Data in this exercise:

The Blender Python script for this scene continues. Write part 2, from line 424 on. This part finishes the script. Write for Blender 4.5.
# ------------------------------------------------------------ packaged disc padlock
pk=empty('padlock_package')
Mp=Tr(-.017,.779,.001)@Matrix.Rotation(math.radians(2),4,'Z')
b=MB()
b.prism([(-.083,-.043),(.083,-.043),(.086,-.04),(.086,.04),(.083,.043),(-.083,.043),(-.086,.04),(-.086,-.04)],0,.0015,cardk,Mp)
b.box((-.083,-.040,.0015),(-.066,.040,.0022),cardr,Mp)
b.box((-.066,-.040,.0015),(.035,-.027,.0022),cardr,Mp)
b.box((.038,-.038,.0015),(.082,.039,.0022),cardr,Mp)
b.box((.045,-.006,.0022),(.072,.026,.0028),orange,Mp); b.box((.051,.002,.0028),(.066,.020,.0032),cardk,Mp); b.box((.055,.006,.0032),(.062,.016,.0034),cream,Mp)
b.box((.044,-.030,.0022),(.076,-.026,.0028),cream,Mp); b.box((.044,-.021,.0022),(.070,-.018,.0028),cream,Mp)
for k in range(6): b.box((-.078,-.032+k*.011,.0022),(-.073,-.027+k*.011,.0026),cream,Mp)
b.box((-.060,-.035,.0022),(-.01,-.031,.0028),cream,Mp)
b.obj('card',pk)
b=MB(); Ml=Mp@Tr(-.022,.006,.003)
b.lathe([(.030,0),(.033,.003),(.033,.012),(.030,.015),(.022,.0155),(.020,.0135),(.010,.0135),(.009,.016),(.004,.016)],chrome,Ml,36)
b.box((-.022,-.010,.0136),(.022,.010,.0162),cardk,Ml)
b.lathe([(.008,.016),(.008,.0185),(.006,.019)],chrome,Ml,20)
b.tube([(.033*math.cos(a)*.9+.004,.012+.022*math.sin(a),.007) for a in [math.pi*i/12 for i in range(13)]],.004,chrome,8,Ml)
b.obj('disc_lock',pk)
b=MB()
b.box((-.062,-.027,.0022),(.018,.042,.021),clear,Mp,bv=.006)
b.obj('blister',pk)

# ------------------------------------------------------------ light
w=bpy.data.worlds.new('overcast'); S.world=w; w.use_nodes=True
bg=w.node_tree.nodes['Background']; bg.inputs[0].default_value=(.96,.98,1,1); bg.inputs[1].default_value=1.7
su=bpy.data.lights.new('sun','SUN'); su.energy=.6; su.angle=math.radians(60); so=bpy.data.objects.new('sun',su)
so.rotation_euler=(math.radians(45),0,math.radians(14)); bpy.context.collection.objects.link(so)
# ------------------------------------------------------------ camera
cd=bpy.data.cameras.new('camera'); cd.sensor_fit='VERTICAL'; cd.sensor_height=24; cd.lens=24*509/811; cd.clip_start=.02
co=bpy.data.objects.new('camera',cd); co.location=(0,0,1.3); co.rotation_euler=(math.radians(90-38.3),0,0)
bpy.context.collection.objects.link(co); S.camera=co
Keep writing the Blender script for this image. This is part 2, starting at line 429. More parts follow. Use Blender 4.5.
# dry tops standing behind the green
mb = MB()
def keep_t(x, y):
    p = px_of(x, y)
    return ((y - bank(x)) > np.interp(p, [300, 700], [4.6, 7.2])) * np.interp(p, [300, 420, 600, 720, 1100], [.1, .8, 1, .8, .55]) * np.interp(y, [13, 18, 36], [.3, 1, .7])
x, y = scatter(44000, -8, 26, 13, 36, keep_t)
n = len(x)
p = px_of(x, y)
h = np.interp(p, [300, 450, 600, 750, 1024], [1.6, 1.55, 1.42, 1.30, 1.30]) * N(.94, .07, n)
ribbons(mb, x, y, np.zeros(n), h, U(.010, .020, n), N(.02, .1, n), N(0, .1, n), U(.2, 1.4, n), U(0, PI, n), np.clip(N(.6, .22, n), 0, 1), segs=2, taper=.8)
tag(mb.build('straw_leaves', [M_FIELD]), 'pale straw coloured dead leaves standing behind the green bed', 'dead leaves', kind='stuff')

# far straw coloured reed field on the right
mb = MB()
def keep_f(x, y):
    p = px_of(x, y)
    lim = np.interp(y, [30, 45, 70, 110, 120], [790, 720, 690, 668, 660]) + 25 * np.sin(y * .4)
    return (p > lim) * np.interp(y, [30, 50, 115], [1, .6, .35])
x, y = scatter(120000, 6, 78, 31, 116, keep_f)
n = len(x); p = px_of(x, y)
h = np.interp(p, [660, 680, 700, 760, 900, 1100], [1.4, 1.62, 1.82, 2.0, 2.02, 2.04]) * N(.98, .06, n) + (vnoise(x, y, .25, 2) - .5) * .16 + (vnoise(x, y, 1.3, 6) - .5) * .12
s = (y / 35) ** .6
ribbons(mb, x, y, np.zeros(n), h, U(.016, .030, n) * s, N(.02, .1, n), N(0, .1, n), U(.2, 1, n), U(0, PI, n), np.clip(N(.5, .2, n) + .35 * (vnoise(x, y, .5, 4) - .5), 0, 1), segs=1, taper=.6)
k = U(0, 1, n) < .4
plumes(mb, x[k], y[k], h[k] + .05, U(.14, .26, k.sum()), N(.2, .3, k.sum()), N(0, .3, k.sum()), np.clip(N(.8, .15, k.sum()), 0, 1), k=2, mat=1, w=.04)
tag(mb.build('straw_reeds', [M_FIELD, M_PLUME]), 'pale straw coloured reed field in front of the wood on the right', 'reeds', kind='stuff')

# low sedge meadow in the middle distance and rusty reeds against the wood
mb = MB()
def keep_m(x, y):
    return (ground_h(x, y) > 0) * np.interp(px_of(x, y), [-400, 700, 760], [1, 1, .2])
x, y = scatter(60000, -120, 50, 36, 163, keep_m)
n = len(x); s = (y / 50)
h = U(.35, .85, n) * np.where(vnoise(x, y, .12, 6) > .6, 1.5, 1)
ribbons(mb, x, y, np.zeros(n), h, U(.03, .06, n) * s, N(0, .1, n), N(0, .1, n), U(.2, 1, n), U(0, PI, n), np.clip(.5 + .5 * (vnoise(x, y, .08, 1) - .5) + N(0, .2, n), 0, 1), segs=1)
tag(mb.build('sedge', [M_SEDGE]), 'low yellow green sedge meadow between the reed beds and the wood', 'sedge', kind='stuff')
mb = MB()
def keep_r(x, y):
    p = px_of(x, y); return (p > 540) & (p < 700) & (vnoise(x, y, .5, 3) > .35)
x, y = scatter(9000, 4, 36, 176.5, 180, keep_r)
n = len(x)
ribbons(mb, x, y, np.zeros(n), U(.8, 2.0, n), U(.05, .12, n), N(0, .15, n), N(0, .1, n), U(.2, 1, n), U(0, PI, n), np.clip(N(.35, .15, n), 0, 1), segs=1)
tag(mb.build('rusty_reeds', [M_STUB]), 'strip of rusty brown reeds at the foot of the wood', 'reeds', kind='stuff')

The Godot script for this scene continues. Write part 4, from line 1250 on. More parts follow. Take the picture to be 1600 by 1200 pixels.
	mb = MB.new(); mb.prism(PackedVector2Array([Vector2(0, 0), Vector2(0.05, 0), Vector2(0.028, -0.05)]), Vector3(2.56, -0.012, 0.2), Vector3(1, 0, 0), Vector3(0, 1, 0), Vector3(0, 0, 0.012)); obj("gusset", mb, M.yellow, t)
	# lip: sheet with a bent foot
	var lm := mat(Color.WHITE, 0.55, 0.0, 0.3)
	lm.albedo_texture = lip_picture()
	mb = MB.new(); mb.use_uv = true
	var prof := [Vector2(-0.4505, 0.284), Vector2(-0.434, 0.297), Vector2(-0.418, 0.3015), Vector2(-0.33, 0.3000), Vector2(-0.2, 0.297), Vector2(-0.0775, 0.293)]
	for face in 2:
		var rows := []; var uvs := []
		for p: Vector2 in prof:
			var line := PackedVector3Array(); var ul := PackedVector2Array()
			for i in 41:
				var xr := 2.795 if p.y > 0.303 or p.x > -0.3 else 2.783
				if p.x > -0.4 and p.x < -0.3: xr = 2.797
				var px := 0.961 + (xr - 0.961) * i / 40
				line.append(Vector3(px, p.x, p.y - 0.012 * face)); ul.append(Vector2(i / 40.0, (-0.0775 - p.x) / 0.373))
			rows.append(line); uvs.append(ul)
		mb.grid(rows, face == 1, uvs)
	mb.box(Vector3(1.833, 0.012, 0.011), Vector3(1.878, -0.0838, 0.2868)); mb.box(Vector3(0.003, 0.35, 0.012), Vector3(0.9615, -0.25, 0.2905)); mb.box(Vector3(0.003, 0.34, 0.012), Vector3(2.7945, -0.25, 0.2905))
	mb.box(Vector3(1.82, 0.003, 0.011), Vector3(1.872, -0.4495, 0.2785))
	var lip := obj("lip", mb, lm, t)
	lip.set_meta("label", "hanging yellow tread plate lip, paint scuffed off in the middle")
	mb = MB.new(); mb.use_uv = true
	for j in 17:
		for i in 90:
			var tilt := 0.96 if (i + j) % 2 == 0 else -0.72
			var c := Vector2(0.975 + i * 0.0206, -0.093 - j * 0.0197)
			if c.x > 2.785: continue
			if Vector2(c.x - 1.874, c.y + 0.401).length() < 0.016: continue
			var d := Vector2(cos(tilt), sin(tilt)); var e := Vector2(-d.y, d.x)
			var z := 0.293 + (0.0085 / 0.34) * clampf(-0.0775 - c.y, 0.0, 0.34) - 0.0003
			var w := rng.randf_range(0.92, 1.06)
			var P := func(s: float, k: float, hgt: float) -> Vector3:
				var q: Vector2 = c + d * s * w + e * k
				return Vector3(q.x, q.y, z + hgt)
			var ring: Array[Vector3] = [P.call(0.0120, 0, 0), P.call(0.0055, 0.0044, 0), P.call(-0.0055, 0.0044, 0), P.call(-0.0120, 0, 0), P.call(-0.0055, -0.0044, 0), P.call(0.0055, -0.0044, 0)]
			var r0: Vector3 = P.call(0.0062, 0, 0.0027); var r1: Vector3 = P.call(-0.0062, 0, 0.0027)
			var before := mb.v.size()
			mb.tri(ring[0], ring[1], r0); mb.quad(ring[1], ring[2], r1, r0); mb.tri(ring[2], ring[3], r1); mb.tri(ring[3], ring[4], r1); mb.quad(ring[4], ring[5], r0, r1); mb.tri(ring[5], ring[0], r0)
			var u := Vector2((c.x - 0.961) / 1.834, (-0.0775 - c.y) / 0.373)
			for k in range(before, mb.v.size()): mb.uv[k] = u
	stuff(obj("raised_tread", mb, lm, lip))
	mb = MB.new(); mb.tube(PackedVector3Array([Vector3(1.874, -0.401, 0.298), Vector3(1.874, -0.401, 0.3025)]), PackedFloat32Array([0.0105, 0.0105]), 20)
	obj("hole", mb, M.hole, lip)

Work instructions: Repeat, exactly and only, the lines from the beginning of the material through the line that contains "b.obj('blister',pk)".

Reply:
The Blender Python script for this scene continues. Write part 2, from line 424 on. This part finishes the script. Write for Blender 4.5.
# ------------------------------------------------------------ packaged disc padlock
pk=empty('padlock_package')
Mp=Tr(-.017,.779,.001)@Matrix.Rotation(math.radians(2),4,'Z')
b=MB()
b.prism([(-.083,-.043),(.083,-.043),(.086,-.04),(.086,.04),(.083,.043),(-.083,.043),(-.086,.04),(-.086,-.04)],0,.0015,cardk,Mp)
b.box((-.083,-.040,.0015),(-.066,.040,.0022),cardr,Mp)
b.box((-.066,-.040,.0015),(.035,-.027,.0022),cardr,Mp)
b.box((.038,-.038,.0015),(.082,.039,.0022),cardr,Mp)
b.box((.045,-.006,.0022),(.072,.026,.0028),orange,Mp); b.box((.051,.002,.0028),(.066,.020,.0032),cardk,Mp); b.box((.055,.006,.0032),(.062,.016,.0034),cream,Mp)
b.box((.044,-.030,.0022),(.076,-.026,.0028),cream,Mp); b.box((.044,-.021,.0022),(.070,-.018,.0028),cream,Mp)
for k in range(6): b.box((-.078,-.032+k*.011,.0022),(-.073,-.027+k*.011,.0026),cream,Mp)
b.box((-.060,-.035,.0022),(-.01,-.031,.0028),cream,Mp)
b.obj('card',pk)
b=MB(); Ml=Mp@Tr(-.022,.006,.003)
b.lathe([(.030,0),(.033,.003),(.033,.012),(.030,.015),(.022,.0155),(.020,.0135),(.010,.0135),(.009,.016),(.004,.016)],chrome,Ml,36)
b.box((-.022,-.010,.0136),(.022,.010,.0162),cardk,Ml)
b.lathe([(.008,.016),(.008,.0185),(.006,.019)],chrome,Ml,20)
b.tube([(.033*math.cos(a)*.9+.004,.012+.022*math.sin(a),.007) for a in [math.pi*i/12 for i in range(13)]],.004,chrome,8,Ml)
b.obj('disc_lock',pk)
b=MB()
b.box((-.062,-.027,.0022),(.018,.042,.021),clear,Mp,bv=.006)
b.obj('blister',pk)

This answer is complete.